Census data shows that the median income in Brooklyn is just under $50,000/year, and the Pew Research Center defines middle class households as those earning between 67% and 200% of the local median. This means that in order to be middle class in Brooklyn, a household must make between $33,500 and $100,000 each year, putting the de Blasios way above the accepted range of what could be considered middle class in Brooklyn. But median rents for one-bedrooms in Brooklyn range from $4,000/month in DUMBO to $2,170/month in Windsor Terrace to $1,290/month in Canarsie, making one-bedrooms in DUMBO prohibitive for even the uppermost reaches of Brooklyn’s middle class and even one-bedrooms in Canarsie difficult for those earning $33,500/year; and when formerly stalwart middle class-neighborhoods like Windsor Terrace are difficult to rent one-bedrooms in unless prospective renters are making $100,000/year, you know there’s a problem.
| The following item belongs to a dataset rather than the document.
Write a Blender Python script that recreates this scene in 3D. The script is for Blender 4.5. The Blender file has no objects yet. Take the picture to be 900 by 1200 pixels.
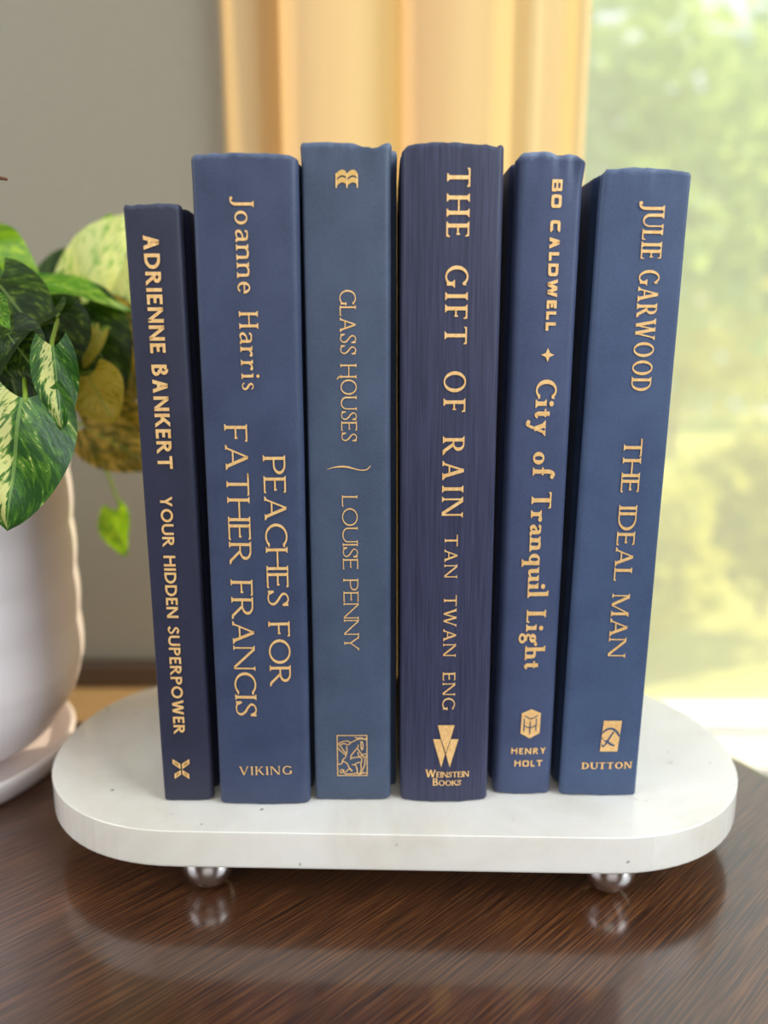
import bpy, math, random
from math import sin, cos, pi, radians, hypot, atan2
from mathutils import Vector, Matrix, noise

random.seed(7)
scene = bpy.context.scene
col = scene.collection
MM = 0.001

# ------------------------------------------------------------------ camera
PITCH = radians(12.0)
CAM = Vector((0, 0, 0.205))
cd = bpy.data.cameras.new('camera')
cam = bpy.data.objects.new('camera', cd)
col.objects.link(cam)
cam.location = CAM
cam.rotation_euler = (pi / 2 - PITCH, 0, 0)
cd.sensor_fit = 'VERTICAL'
cd.sensor_height = 36.0
cd.lens = 27.0
cd.clip_start = 0.005
cd.dof.use_dof = True
cd.dof.focus_distance = 0.274
cd.dof.aperture_fstop = 4.1
cd.dof.aperture_blades = 0
scene.camera = cam

# ------------------------------------------------------------------ world, sun, daylight of the other windows
world = bpy.data.worlds.new('sky')
scene.world = world
world.use_nodes = True
wn = world.node_tree
bg = wn.nodes['Background']
bg.inputs['Color'].default_value = (0.80, 0.90, 1.0, 1)
bg.inputs['Strength'].default_value = 1.25

sd = bpy.data.lights.new('sun', 'SUN')
sd.energy = 6.5
sd.color = (1.0, 0.86, 0.62)
sd.angle = radians(1.0)
sun = bpy.data.objects.new('sun', sd)
col.objects.link(sun)
sun_to = Vector((2.6, 1.0, 1.55)).normalized()
sun.rotation_euler = sun_to.to_track_quat('Z', 'Y').to_euler()


def area(name, loc, target, sx, sy, energy, color):
    l = bpy.data.lights.new(name, 'AREA')
    l.shape = 'RECTANGLE'
    l.size, l.size_y, l.energy, l.color = sx, sy, energy, color
    o = bpy.data.objects.new(name, l)
    col.objects.link(o)
    o.location = loc
    o.rotation_euler = (Vector(loc) - Vector(target)).to_track_quat('Z', 'Y').to_euler()


# the room's other windows: on the right wall, on the left wall and behind the camera
area('right_window_daylight', (1.30, -0.30, 0.85), (0, 0.3, 0.05), 1.1, 1.2, 43, (0.82, 0.91, 1.0))
area('left_window_daylight', (-1.55, -0.55, 0.90), (0, 0.3, 0.05), 1.1, 1.2, 21, (0.88, 0.92, 1.0))
area('front_window_daylight', (0.15, -1.85, 1.00), (0, 0.3, 0.05), 1.4, 1.2, 15, (0.95, 0.96, 1.0))

scene.view_settings.view_transform = 'Standard'
scene.view_settings.look = 'None'
scene.view_settings.exposure = 0.0
scene.view_settings.gamma = 1.0
scene.view_settings.use_curve_mapping = False


# ------------------------------------------------------------------ helpers
def ray(px, py):
    x = (px - 450) / 900.0
    y = -(py - 600) / 900.0
    return Vector((x, cos(PITCH) + y * sin(PITCH), -sin(PITCH) + y * cos(PITCH)))


def at(px, py, d):
    """point of the place seen at a pixel of the photograph, d metres in front of the camera"""
    v = ray(px, py)
    return CAM + v * (d / v.y)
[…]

Pew recently conducted a study which confirms that America’s middle class is most definitely shrinking—all fifty states demonstrated a reduction in who could qualify as being middle class. In New York state, the percentage of middle class residents fell from 45.1% in 2000 to 42.3% in 2013, and more people than ever are spending over 30% of their income on housing—41% in 2013, as compared to 36% in 2000. What all of this means is simple enough: Our high housing costs are bankrupting the middle class, and, soon, the only people who will be able to remain are those who have moved into the upper echelons of income-earners, or those too poor to afford to move on. After all, even the de Blasios probably wouldn’t be able to afford two college tuitions if they weren’t living rent-free for a few years! This is why, in other words, the middle class will soon become a myth in Brooklyn, because anyone making enough money to be able to afford traditionally middle class comforts—college tuition, occasional vacations, nights not plagued with financial stress-induced sleeplessness—is no longer middle class.
While it’s a nice idea to pretend that Brooklyn’s middle class still exists and it comprises families with kids in public school, in which the parents work for the city, and have a modest home on the fringes of a popular neighborhood, this is a dangerous fallacy. The people in Brooklyn who are earning middle class salaries can not even dream of owning a home (or even renting on the fringes of a popular neighborhood) anymore, and most probably don’t live in—or couldn’t afford to move to—neighborhoods where the public schools are competitive and successful. These basic assumptions of what it means to be middle class in Brooklyn have now vanished; this middle class Brooklyn is now little more than a dream, one that will never become a reality again as long as it grows increasingly unaffordable for the middle class to live here.